● **INFORMATION PROVIDED**:
********

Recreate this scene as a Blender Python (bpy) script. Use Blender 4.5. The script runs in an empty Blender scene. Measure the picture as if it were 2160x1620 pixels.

********

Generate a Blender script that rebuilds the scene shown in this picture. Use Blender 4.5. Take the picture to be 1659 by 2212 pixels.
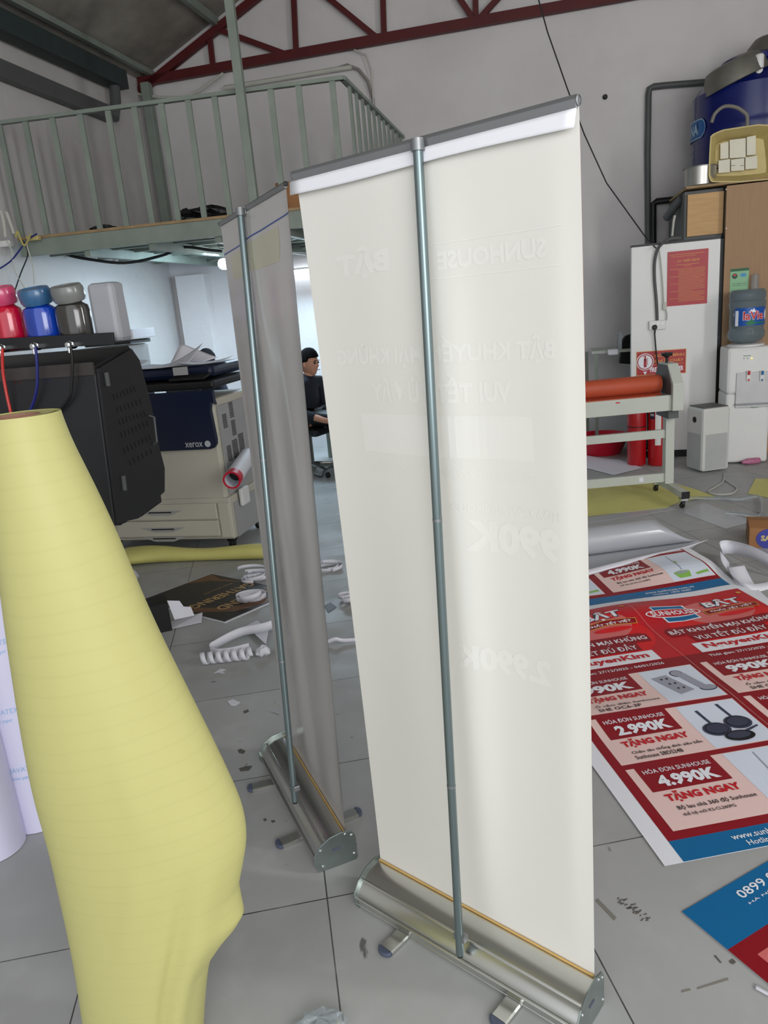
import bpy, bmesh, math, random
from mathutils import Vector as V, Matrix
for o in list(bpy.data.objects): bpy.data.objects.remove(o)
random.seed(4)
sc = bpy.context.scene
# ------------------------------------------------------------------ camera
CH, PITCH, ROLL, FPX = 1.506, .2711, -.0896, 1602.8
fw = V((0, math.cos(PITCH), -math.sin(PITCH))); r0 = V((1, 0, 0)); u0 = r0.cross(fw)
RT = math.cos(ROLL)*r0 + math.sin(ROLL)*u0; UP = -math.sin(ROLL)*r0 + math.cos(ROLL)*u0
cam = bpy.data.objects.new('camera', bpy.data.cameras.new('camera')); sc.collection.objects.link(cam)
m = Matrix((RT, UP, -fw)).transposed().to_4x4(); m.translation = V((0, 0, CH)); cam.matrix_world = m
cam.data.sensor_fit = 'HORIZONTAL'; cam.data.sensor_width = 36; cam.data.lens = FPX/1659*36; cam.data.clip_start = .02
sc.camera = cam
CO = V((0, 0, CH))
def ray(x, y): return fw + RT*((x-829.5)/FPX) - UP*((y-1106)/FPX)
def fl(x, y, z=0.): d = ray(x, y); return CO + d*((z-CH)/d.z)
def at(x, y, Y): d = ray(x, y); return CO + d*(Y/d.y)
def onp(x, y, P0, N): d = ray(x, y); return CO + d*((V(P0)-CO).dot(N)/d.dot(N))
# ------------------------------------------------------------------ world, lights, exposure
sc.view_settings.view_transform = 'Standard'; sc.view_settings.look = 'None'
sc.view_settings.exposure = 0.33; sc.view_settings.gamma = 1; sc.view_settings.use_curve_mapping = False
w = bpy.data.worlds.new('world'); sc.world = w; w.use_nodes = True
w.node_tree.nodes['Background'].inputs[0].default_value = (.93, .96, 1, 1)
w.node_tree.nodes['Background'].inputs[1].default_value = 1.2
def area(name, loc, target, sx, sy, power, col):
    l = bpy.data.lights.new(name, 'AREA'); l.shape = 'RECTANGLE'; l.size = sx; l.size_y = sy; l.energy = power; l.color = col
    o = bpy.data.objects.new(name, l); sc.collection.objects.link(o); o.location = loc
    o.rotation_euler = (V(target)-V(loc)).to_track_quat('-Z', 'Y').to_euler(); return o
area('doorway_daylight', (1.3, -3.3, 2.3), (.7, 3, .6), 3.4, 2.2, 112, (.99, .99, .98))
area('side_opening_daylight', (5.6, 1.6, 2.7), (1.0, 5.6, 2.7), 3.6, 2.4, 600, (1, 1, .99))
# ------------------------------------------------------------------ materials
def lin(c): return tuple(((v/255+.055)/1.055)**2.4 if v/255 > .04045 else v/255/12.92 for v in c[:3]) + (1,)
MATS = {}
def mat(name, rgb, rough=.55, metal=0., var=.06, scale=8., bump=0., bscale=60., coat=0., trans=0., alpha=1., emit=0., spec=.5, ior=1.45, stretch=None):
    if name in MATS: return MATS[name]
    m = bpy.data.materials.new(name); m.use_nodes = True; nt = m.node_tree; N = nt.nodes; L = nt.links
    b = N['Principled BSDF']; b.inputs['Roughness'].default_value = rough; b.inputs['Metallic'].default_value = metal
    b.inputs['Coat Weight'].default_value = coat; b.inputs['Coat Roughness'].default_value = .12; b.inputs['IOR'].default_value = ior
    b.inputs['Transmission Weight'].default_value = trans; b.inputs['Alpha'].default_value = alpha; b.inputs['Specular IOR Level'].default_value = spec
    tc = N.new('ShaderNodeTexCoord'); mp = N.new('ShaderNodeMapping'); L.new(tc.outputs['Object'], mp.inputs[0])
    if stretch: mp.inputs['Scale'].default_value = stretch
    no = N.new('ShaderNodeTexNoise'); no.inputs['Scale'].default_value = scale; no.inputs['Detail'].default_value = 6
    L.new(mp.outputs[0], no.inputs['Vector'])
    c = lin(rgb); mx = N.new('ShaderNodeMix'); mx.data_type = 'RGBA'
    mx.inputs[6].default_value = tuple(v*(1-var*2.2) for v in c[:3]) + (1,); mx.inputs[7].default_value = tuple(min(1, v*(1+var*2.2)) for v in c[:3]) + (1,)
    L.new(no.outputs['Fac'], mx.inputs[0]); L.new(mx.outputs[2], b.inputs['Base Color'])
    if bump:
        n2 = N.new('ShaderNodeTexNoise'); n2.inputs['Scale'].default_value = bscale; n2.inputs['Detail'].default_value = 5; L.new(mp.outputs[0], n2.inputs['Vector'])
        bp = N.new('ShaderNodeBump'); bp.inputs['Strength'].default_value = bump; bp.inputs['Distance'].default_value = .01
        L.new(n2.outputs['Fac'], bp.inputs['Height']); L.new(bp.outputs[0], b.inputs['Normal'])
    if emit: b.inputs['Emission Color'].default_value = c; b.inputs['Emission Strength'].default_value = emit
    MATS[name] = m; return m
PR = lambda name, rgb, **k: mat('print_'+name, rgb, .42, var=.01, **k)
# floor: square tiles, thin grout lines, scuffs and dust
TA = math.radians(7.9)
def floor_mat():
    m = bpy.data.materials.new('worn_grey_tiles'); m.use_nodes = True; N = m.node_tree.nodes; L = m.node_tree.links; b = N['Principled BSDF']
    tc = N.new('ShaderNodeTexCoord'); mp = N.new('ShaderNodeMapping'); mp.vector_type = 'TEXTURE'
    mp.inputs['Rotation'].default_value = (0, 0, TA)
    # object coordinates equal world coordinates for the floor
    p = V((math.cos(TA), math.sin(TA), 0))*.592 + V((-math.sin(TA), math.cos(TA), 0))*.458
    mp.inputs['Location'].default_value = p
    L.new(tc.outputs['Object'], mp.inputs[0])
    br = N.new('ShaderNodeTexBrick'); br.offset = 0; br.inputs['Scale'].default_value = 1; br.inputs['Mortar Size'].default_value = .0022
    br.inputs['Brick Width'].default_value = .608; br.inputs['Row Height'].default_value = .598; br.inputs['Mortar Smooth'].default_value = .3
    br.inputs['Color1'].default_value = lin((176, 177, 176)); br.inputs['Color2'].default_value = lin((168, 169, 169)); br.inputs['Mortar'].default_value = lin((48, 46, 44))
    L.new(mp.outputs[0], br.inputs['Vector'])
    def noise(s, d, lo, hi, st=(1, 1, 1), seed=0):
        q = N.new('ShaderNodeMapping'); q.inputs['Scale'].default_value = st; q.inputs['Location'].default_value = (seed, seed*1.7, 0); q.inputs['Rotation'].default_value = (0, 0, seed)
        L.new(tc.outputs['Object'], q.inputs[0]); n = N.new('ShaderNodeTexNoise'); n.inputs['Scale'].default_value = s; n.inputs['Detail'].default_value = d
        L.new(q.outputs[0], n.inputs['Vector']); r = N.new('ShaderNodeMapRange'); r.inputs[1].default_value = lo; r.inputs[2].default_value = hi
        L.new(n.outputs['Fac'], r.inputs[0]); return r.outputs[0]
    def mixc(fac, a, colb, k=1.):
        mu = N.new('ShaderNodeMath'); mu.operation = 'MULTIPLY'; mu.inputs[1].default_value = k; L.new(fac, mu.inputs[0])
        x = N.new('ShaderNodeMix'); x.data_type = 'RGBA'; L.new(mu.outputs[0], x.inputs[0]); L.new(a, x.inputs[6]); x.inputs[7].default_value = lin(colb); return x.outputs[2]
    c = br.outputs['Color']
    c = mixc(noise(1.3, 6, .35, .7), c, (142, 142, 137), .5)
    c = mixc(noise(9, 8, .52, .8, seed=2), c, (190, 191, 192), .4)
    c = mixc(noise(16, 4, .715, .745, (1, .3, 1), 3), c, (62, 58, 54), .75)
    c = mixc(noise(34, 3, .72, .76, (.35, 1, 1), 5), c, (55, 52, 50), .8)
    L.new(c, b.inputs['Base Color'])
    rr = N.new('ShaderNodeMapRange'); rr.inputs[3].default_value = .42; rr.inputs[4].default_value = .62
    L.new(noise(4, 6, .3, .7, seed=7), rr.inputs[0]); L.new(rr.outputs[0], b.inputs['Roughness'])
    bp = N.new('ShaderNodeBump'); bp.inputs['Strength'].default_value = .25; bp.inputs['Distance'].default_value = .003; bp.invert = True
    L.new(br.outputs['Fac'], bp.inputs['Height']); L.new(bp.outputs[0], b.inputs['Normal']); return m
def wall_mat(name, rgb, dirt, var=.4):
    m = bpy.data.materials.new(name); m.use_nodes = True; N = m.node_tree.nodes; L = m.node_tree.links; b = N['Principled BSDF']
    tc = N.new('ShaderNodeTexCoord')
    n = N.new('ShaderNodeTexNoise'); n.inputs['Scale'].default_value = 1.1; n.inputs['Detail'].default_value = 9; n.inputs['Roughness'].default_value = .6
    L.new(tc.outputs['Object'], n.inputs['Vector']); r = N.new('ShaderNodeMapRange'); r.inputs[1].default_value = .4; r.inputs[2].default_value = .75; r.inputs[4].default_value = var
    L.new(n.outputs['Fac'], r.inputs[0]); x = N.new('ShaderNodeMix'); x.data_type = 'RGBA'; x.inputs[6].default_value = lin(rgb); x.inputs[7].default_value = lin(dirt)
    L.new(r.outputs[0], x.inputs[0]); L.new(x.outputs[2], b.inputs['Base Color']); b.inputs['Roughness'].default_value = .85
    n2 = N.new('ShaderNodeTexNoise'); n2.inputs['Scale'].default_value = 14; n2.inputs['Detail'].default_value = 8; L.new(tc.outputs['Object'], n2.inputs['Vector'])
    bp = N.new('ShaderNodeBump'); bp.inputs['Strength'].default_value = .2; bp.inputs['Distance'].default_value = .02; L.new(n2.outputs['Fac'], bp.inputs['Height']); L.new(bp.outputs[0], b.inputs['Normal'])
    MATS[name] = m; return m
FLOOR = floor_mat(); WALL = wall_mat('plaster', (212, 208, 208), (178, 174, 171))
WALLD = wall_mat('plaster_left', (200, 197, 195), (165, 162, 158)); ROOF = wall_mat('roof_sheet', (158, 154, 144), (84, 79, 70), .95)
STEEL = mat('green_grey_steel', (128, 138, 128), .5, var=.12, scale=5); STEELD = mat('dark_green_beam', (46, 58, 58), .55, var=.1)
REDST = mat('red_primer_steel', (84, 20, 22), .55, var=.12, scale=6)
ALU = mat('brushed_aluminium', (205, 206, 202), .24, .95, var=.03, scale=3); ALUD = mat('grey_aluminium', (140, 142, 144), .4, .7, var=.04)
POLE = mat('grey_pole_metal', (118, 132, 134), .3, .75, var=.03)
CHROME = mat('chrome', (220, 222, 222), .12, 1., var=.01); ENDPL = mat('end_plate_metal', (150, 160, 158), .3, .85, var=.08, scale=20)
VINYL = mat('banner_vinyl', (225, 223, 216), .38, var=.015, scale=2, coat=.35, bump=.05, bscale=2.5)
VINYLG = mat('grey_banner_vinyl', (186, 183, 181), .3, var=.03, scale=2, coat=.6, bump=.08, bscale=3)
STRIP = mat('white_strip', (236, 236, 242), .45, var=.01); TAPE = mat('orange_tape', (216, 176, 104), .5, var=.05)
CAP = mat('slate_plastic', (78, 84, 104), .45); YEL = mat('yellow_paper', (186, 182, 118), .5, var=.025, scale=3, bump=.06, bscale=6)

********

● **DIRECTIVE**:
Give the count of lines in the listing that hold the word "pixels", with no other text.

● **COMPLETE ANSWER**:
2